Any kind of role reversal is detrimental. Like the old generation who harp on about the young and like the young who nag on about the old, every generation complains about one another. We are no different. Our younger selves will be no different. The ones after that won’t be either. And so on.
What is seen as delusional obsessions in us is really just the same hogwash recycled again and again and again with great accessibility generation after generation after generation. Like other youths with their problems at various times for various reasons, whether it be wars or famine, burgeoning industrial cities or idyllic farmlands, the skepticism of religious phenomena or the settled belief in them, the helter-skelter environments we all found ourselves in promoted us to feel special even if we aren’t. Especially if we aren’t.
Not because we necessarily are special but because like all the generations of yesteryear who were belittled by their elders just as we are now, Generation Y isn’t the problem. We are the only solution. We are all the future has. And we must believe this wholeheartedly.
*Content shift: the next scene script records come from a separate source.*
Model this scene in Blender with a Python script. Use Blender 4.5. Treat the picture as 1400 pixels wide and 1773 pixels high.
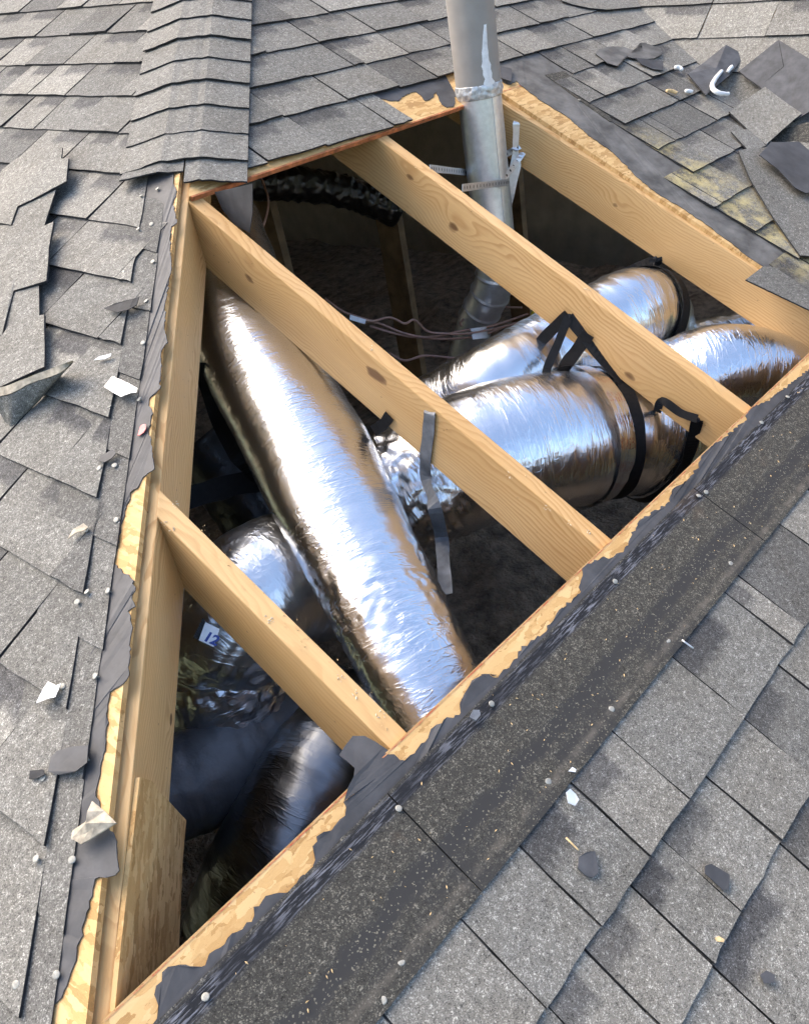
import bpy, bmesh, math, random
from mathutils import Vector, Matrix, noise as mnoise
from math import sin, cos, pi, radians, sqrt, exp, atan2

scene = bpy.context.scene
for o in list(bpy.data.objects):
    bpy.data.objects.remove(o, do_unlink=True)

# ------------------------------------------------------------------ camera
T = 0.568682                                     # tangent of the roof pitch
cd = bpy.data.cameras.new('camera')
cam = bpy.data.objects.new('camera', cd)
scene.collection.objects.link(cam)
_r, _u, _b = [Vector(v) for v in ((0.67041,-0.72453,-0.16006),(0.48475,0.26435,0.83375),(-0.56176,-0.63654,0.52843))]
_l = Vector((0.23714,-0.48207,1.10254))
cam.matrix_world = Matrix(((_r.x, _u.x, _b.x, _l.x), (_r.y, _u.y, _b.y, _l.y), (_r.z, _u.z, _b.z, _l.z), (0, 0, 0, 1)))
cd.sensor_fit = 'HORIZONTAL'; cd.sensor_width = 36.0; cd.lens = 37.319
cd.clip_start = 0.02; cd.clip_end = 600
scene.camera = cam

# ------------------------------------------------------------------ sky, sun, exposure
SUN_EL, SUN_ROT = radians(50), radians(-14)
world = bpy.data.worlds.new('World'); scene.world = world; world.use_nodes = True
wn = world.node_tree.nodes; wl = world.node_tree.links
sky = wn.new('ShaderNodeTexSky'); sky.sky_type = 'NISHITA'; sky.sun_disc = False
sky.sun_elevation = SUN_EL; sky.sun_rotation = SUN_ROT
sky.air_density = 1.0; sky.dust_density = 3.0; sky.ozone_density = 1.0
bg = wn['Background']; bg.inputs[1].default_value = 0.15
wl.new(sky.outputs[0], bg.inputs[0])
sd = bpy.data.lights.new('sun', 'SUN'); sd.energy = 1.5; sd.angle = radians(65); sd.color = (1.0, .85, .64)
sun = bpy.data.objects.new('sun', sd); scene.collection.objects.link(sun)
_sdir = Vector((sin(SUN_ROT) * cos(SUN_EL), cos(SUN_ROT) * cos(SUN_EL), sin(SUN_EL)))
sun.rotation_euler = (-_sdir).to_track_quat('-Z', 'Y').to_euler(); sun.location = _sdir * 30
vs = scene.view_settings
scene.display_settings.display_device = 'sRGB'
vs.view_transform = 'Standard'; vs.look = 'None'; vs.exposure = 1.65; vs.gamma = 1.0; vs.use_curve_mapping = False
cy = scene.cycles
cy.use_denoising = True
cy.use_adaptive_sampling = True; cy.adaptive_threshold = 0.03; cy.adaptive_min_samples = 24
cy.max_bounces = 6; cy.diffuse_bounces = 3; cy.glossy_bounces = 4; cy.transmission_bounces = 2
cy.caustics_reflective = True; cy.caustics_refractive = False; cy.blur_glossy = 0.6
cy.sample_clamp_indirect = 4.0

# ------------------------------------------------------------------ frames of the roof
NM = Vector((0, -T, 1)).normalized()
DL, BL, NL = Vector((-0.09884,0.99246,0.07244)), Vector((-0.90734,-0.05999,-0.41610)), Vector((-0.40862,-0.10685,0.90643))
V0, V1, BV, NV = Vector((3.52600,1.14400,0.65057)), Vector((3.71400,1.51400,0.86098)), Vector((-0.77222,-0.03058,-0.63461)), Vector((-0.62762,-0.11866,0.76943))
def FM(u, v, h=0.0): return Vector((u, v, v * T)) + NM * h          # main slope: plan x, plan y
def FL(u, v, h=0.0): return DL * u + BL * v + NL * h                # slope left of the hip
def FV(u, v, h=0.0): return V0 + DL * u + BV * v + NV * h           # slope beyond the valley
HK = -(Vector((1, 1, T)) @ DL) / (Vector((1, 1, T)) @ BL)           # hip line on the left slope: u = -HK * v
def hip_u(v): return -HK * v
rng = random.Random(7)

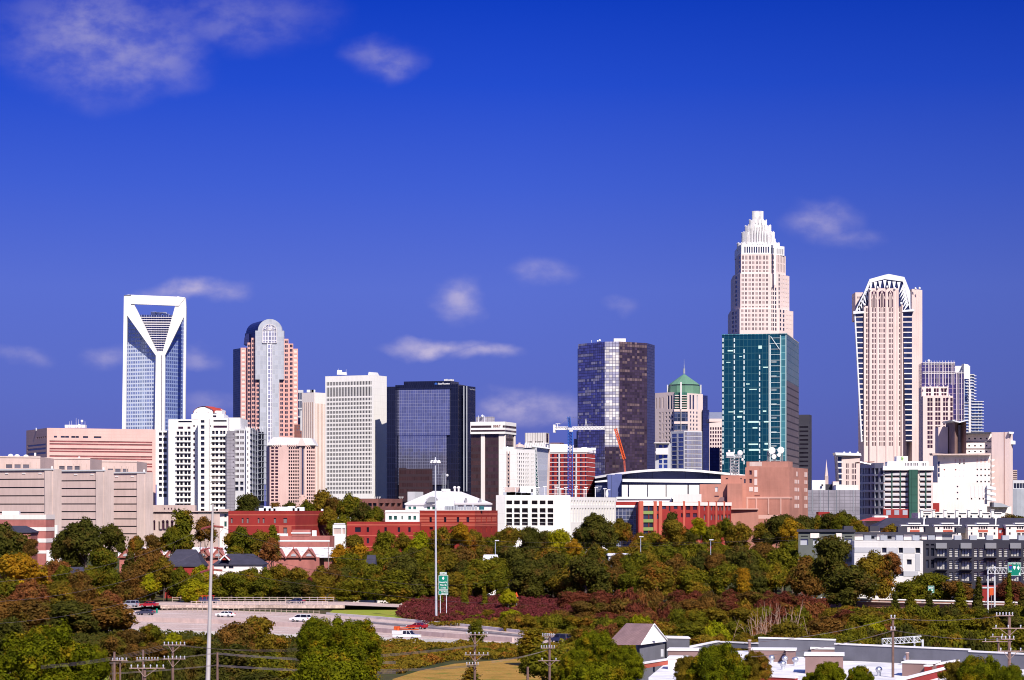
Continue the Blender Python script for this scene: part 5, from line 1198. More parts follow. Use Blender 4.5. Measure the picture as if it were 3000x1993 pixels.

When I failed to receive that Costco job, I learned all this by understanding that I wasn’t vitally unique or even mediocre really. I also learned that I wasn’t part of some grander ponzi scheme I was born into. Sure the economy was bad, but it was bad for everyone else all the same. Instead, such a rejection taught me that if only I got up, applied to other jobs, and kept that smile on my face even if it was fake at times, I’d ensure my arms would be good for something, even if they weren’t lifting packages. Example: writing.
I still feel that. If we are to make any difference at all, then we must stop these patterns of cross-generational bickering. We are all together on a tightrope of planetary consequence. Any which way, and we’ll slip into the same excesses or eventual catastrophes aforementioned. One wrong step and poof – there goes the future.
But together, if we all take our weaknesses and strengths and combine them to complement each other like I did after my failed foray into professionalism, then we can ensure that when the next generation complains about us, they’ll complain about how good it is rather than bad and we – reduced to nothing more than bags of sagging skin and graying hair – will be able do the same.